The Social Forum is not enough

2009-03-12 00:00:00

José Miguel Hernández represents the Central Workers' Union of Cuba (CTC) on the International Council of the World Social Forum (WSF) since its beginnings in 2001. Thus, he has witnessed from the inside this process of creating anti-capitalist alternatives. At the end of the recent WSF, which took place in the Amazonian city of Belém do Pará, he agreed to exchange opinions with the Minga Informativa* about this open space where organizations, movements and networks from all continents gather together.
- Some people play down the WSFs, considering them "just tourism" without ever achieving real coordination or going beyond the moment of meeting. How do you assess the evolution of the forums?
The forums have not had a linear progress – they have been very much shaped by the junctures of the regions which organized them.  For example, the first three events took place in Porto Alegre, Brazil. The struggle against the FTAA was of great importance in Latin America at that time, and the Forum mirrored that. As well as in the Americas – Brazil and Venezuela – there have been editions of the Forum in India, Asia, and Nairobi, Africa, and it has always reflected the problems and issues of the host areas.
The forums have facilitated exchange and coordination among different social movements. In the case of Latin America, there already exists a tradition of popular struggle, which is not a product of these forums.  Some consider the WSF as the festival of these organizations.  It certainly is the only gathering which facilitates the contact between thousands of organizations and networks from all over the world that participate in the anti-neoliberal struggle.  But this alone isn't enough.  These forums can be more productive platforms, too.
It has been said that the social movements are undergoing a crisis, but I don't think so. Though we do need to find a way to renew a vision of the movement in the present juncture.
- What are the expectations towards the WSF nowadays?
One major demand is that it should stand out for its capacity to put forward proposals.  We have made some steps in this direction, but they have been methodological solutions rather than strategic ones. The WSF is still tied down by the Charter of Principles of its foundation.  In 2001, it was highly revolutionary, but now it needs to be updated.
Such changes face resistance; we make progress with these transformations but we also take steps backward.  For example, the involvement of political parties is banned; nonetheless, it was necessary to find a space for political expressions inside the WSF.  Other initiatives such as the Parliamentary Forum have been included in the organizational scheme of this global event.
- What threats for the project of regional integration have you identified through the development of the World Social Forums?
Integration should not be seen as a linear process.
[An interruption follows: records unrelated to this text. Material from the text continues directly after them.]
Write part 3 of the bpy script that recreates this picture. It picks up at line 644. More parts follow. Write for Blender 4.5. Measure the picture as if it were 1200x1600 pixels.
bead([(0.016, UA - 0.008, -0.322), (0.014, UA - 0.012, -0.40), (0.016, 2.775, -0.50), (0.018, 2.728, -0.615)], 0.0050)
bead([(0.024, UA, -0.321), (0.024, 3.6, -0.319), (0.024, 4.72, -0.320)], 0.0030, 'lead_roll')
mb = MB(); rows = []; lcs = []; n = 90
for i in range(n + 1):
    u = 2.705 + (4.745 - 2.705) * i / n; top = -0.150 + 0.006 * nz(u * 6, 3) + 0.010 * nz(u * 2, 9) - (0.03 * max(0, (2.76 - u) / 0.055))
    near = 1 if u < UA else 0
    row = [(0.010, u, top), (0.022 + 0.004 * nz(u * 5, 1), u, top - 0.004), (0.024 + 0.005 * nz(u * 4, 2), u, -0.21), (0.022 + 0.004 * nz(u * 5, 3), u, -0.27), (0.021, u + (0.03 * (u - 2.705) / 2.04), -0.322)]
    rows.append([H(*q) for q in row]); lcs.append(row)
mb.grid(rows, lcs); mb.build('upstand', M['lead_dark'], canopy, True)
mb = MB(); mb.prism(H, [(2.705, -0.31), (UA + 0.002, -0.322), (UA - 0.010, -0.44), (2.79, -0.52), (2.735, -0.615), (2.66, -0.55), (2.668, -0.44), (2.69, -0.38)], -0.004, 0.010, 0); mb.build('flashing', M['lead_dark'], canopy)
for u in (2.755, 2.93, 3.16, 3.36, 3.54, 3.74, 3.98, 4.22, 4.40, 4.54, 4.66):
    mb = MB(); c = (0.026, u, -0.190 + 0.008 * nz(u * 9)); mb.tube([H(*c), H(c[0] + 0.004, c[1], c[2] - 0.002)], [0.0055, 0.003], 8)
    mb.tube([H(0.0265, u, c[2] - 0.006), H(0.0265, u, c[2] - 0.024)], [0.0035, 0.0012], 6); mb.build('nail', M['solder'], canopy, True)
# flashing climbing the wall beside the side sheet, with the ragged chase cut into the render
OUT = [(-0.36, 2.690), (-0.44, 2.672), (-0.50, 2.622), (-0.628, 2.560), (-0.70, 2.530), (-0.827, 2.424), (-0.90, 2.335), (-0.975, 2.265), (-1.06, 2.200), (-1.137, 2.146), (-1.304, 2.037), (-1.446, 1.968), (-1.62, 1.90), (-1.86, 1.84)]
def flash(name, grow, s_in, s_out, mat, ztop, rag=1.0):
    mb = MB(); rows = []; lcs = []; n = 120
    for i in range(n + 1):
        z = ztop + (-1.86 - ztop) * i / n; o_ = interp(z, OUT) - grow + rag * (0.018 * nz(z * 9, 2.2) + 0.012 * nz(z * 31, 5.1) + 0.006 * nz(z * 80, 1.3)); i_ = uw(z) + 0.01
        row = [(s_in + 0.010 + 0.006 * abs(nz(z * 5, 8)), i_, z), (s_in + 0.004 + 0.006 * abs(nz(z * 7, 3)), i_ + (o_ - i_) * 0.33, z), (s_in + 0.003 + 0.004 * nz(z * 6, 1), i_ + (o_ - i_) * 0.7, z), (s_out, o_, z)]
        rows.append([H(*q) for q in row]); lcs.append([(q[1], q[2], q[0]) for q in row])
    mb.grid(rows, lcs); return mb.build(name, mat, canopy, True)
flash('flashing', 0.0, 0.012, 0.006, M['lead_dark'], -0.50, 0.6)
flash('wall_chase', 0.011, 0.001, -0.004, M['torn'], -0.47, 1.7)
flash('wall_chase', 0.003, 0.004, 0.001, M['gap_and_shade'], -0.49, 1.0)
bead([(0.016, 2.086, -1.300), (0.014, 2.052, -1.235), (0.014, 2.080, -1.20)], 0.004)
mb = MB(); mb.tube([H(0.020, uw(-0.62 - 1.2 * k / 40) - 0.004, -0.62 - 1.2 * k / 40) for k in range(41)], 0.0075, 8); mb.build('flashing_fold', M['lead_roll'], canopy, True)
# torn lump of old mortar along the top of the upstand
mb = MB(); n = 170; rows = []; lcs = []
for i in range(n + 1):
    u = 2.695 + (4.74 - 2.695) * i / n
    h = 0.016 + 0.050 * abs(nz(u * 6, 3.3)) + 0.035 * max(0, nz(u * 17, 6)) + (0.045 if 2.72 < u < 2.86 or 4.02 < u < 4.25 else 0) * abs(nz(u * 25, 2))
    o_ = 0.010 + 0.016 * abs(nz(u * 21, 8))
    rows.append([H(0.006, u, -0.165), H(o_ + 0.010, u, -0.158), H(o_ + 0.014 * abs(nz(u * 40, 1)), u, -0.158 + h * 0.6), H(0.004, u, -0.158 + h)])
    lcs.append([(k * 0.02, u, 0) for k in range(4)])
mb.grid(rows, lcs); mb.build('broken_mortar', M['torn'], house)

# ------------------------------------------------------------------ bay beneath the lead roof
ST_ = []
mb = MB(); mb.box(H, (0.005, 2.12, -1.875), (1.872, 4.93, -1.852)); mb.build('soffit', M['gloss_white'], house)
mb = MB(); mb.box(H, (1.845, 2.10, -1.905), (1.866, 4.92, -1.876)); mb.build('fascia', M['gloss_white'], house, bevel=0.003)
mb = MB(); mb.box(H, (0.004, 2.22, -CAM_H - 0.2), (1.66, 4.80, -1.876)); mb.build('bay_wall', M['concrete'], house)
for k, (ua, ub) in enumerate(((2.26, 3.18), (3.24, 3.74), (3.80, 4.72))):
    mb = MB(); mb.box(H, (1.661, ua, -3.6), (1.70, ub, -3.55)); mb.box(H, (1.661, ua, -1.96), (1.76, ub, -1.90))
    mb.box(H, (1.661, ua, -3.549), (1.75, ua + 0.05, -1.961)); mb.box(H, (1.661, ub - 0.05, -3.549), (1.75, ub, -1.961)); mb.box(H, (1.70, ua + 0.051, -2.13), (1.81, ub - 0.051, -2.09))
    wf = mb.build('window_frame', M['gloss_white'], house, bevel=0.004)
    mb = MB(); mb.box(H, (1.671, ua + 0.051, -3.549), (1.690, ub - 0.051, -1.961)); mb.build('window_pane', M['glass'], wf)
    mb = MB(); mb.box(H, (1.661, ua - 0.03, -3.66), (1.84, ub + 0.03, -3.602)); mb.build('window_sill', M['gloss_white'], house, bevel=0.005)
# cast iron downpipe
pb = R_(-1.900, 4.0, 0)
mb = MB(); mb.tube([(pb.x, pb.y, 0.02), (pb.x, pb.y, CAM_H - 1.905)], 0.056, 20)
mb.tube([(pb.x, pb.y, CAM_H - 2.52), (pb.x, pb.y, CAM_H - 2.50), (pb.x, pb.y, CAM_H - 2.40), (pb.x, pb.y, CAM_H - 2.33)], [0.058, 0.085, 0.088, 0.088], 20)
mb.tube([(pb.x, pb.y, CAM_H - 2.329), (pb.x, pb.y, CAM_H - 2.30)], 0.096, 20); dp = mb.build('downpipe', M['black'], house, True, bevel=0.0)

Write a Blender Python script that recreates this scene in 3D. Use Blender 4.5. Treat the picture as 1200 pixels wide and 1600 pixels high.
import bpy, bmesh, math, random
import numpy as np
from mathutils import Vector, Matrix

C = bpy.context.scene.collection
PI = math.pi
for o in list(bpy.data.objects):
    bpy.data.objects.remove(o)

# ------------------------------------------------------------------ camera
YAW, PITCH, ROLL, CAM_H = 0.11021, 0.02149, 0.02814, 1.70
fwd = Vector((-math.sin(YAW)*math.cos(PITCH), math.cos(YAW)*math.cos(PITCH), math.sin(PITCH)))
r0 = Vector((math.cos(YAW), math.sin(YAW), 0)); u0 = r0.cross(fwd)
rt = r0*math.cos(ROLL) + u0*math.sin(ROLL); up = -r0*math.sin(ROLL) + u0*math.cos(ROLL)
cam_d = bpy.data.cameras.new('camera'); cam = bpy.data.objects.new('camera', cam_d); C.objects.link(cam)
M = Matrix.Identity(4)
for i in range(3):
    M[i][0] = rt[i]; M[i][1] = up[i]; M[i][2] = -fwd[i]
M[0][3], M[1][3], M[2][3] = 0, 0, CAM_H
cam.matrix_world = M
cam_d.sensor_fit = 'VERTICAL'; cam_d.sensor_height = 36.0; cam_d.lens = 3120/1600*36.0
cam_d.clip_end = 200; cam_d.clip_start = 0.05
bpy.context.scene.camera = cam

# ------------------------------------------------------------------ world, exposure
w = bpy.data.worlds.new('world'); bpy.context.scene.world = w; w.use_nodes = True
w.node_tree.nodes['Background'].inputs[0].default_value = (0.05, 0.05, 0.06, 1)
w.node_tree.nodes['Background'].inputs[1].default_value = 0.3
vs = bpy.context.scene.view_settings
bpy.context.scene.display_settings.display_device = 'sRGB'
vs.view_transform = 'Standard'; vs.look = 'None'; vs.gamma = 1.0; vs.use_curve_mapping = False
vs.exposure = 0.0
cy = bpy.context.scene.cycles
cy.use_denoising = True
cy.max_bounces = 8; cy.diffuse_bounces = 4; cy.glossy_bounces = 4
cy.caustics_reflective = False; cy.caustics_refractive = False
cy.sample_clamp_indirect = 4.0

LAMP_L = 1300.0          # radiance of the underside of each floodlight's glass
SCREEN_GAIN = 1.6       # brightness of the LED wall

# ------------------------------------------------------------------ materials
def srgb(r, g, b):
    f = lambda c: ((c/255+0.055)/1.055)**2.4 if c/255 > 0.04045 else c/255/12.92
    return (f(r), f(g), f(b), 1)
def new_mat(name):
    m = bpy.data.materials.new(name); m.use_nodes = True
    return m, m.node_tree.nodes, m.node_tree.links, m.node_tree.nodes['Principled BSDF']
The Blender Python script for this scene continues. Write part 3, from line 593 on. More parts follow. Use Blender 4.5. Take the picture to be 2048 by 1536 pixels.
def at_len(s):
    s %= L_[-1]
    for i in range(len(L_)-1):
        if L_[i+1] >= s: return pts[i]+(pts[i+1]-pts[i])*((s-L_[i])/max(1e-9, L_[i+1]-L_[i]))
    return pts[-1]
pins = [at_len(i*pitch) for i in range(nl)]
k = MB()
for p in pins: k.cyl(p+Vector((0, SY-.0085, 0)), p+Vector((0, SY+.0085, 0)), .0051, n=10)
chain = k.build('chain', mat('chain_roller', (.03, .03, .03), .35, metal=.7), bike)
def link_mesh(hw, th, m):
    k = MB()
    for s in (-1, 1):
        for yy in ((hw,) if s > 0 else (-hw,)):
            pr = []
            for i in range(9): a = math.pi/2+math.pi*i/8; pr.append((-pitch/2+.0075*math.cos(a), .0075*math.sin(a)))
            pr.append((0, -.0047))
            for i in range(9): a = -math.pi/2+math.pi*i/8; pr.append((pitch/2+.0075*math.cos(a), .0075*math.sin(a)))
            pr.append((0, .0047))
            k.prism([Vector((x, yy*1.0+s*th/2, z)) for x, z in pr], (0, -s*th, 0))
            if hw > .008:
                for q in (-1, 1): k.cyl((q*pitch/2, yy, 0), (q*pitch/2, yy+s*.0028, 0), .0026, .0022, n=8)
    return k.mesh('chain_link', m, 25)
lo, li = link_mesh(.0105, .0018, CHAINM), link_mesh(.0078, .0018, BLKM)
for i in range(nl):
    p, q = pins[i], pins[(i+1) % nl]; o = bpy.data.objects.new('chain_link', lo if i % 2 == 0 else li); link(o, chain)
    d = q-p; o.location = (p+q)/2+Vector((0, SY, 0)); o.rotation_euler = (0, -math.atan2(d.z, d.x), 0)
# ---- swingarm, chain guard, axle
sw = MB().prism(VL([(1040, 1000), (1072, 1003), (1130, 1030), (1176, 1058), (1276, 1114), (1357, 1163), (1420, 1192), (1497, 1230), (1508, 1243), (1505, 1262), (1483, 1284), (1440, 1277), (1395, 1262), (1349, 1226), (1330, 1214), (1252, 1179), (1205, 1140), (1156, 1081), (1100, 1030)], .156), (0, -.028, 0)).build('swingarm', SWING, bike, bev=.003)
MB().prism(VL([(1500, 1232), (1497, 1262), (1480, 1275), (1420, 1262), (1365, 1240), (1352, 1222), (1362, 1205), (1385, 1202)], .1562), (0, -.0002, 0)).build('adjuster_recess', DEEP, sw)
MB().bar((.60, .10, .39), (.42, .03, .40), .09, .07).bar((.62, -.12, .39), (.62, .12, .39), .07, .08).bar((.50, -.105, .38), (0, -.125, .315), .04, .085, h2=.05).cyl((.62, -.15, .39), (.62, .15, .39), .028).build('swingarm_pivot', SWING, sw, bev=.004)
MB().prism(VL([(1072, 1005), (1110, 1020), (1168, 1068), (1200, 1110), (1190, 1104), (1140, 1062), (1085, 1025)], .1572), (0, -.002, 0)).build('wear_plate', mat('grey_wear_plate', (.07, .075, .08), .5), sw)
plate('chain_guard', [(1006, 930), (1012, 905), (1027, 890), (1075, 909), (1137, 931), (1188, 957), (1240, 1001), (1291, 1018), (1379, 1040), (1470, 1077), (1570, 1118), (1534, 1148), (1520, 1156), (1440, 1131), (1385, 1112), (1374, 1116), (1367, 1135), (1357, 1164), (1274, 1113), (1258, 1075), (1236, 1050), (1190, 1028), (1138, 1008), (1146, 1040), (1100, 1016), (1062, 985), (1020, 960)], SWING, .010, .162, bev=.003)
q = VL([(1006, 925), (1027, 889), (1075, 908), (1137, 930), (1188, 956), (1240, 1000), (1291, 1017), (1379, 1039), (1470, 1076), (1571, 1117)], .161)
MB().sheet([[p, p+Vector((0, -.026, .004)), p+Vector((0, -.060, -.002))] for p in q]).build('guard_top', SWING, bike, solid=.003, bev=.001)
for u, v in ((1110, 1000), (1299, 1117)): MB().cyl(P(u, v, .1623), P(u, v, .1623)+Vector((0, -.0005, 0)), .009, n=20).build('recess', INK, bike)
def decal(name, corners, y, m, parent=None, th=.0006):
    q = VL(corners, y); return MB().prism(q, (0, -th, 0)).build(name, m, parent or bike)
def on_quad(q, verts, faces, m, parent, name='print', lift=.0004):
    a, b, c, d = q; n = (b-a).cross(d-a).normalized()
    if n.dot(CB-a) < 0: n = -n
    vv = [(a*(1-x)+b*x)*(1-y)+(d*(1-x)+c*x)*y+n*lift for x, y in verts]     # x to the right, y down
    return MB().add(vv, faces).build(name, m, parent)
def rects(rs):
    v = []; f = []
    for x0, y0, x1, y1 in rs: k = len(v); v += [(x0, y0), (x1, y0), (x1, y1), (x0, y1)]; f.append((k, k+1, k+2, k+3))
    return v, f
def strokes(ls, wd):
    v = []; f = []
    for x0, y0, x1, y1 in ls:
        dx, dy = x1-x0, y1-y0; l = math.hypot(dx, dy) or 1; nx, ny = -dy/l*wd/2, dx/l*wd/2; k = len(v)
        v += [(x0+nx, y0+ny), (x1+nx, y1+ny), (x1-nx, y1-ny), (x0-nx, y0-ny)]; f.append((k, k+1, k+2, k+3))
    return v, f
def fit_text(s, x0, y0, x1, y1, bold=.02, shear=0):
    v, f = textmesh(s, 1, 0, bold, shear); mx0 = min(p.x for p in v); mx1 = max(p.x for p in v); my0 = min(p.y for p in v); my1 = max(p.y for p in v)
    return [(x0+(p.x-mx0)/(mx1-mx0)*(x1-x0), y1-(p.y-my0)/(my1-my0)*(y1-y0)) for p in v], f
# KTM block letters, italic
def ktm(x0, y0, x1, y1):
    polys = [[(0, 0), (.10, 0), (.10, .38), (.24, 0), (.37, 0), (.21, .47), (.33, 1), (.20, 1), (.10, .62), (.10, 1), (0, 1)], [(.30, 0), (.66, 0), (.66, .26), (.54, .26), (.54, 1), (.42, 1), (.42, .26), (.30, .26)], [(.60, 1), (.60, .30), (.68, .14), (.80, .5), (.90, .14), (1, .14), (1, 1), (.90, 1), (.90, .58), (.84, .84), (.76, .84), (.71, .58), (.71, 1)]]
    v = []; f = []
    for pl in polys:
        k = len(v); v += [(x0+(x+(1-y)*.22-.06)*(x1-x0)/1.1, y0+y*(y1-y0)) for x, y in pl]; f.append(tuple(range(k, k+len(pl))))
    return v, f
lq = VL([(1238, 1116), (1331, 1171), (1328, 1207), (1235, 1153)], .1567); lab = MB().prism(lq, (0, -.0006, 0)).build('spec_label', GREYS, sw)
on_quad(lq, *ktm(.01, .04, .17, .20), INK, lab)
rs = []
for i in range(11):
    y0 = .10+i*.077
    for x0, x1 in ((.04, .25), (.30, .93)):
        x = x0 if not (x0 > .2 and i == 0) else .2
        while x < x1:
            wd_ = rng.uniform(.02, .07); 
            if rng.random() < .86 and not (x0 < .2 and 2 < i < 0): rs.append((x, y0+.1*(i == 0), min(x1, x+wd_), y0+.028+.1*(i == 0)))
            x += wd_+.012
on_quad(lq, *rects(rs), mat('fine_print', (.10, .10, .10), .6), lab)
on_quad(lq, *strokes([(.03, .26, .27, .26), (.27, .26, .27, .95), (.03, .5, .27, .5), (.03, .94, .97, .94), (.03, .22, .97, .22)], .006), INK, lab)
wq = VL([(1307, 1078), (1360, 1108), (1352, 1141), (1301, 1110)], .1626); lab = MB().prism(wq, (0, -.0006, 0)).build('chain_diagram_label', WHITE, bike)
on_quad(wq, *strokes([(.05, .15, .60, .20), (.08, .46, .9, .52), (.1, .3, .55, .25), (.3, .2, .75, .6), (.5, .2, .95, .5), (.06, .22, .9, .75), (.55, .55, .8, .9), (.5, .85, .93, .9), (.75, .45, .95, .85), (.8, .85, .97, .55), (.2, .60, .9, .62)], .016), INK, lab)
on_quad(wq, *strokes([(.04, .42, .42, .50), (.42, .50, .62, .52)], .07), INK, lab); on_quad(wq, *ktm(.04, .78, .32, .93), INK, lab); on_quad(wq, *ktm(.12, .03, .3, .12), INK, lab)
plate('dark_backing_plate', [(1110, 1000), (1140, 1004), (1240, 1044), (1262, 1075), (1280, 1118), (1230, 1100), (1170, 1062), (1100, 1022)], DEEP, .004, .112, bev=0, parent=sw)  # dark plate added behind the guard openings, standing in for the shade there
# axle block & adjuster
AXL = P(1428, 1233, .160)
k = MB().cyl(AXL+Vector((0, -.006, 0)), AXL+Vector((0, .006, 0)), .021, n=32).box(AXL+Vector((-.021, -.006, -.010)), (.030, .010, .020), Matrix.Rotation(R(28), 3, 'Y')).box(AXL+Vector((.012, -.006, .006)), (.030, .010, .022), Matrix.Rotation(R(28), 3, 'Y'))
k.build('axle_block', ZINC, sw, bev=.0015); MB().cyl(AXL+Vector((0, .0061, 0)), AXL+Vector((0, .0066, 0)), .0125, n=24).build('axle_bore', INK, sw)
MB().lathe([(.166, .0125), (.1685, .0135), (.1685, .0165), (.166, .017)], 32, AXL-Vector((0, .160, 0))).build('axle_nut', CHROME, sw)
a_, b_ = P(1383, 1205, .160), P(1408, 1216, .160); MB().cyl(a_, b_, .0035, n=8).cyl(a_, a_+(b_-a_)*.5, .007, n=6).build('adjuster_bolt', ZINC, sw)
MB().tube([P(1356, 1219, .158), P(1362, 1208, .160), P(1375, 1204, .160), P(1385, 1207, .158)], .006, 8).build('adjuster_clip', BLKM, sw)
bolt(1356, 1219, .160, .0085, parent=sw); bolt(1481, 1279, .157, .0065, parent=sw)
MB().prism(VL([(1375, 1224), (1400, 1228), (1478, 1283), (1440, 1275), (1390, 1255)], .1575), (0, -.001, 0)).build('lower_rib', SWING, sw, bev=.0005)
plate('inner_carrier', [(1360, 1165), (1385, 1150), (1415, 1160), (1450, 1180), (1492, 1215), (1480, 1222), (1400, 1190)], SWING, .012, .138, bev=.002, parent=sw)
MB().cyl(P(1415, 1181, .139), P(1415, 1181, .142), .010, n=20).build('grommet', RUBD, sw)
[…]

There are various integration alternatives: The Bolivarian Alternative for Latin America and the Caribbean (ALBA), the Union of South American Nations (UNASUR), the Common Market of the South (MERCOSUR), the European Union… and each one has its own social expressions, or aspires to have them.
One of the dangers is that we haven't managed to bring a coherent vision of integration to the WSF, one with the capacity to mobilize. This is still pending. The ideal thing would be for the Forum to advance this integration.
In the case of Latin America, there have been attempts to set up a dialogue between governments and social movements around regional integration, during the most recent Summits and Forums.  But we have to go even further.  Such dialogue needs to be real and to build bridges for interaction, while strengthening the process of integration among and from the Peoples of our countries. We are trying to establish an effective communication channel.
The meeting with Latin American presidents Evo Morales, Hugo Chavez, Fernando Lugo and Rafael Correa, in the afternoon of last January 29, who were joined by Luis I. Lula later that night, represented an important step forward.  It was not the first time we met with Evo, who participated in these events as a union leader a few years ago.  Lula, Lugo and Chavez have also been present on previous occasions.  What is important this time is the qualitative step forwards, in terms of what it can mean for the transformation and integration we are seeking for this continent. (Traducción, ALAI)
* Minga Informativa de Movimientos Sociales: Social Movements Information Pool.